Disilametallacyclic chemistry for efficient catalysis

Abstract

This article discusses two new features of disilametallacyclic chemistry that contribute to the development of efficient catalytic reactions in organic synthesis. The first is disilametallacyclic intermediates in the hydrosilane reduction of carbonyl compounds. Experimental and theoretical studies on disilaplatinacycles suggested that the H₂Pt(IV)Si₂ species generated by oxidative addition of 1,2-bis(dimethylsilyl)benzene behaves as a highly reactive hydride to reduce amides to amines.

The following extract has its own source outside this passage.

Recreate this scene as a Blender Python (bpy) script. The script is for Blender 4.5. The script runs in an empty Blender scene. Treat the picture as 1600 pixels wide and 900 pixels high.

This mechanism via disilametallacyclic intermediates explains the efficient hydrosilane reduction of carbonyl compounds with α,ω-bifunctional hydrosilanes catalyzed by other transition metals. The second is hydrogenation of alkenes by disilaferra- or disilaruthenacyclic complexes as catalyst precursors. A new mechanism not involving the conventional oxidative addition of H₂ was suggested from DFT calculations, in which activation of the H–H bond occurs in the metal–silicon bond of the disilametallacyclic intermediate. Disilametallacyclic intermediates contribute to efficient catalytic reactions through this σ-CAM (σ-complex assisted mechanism) type mechanism.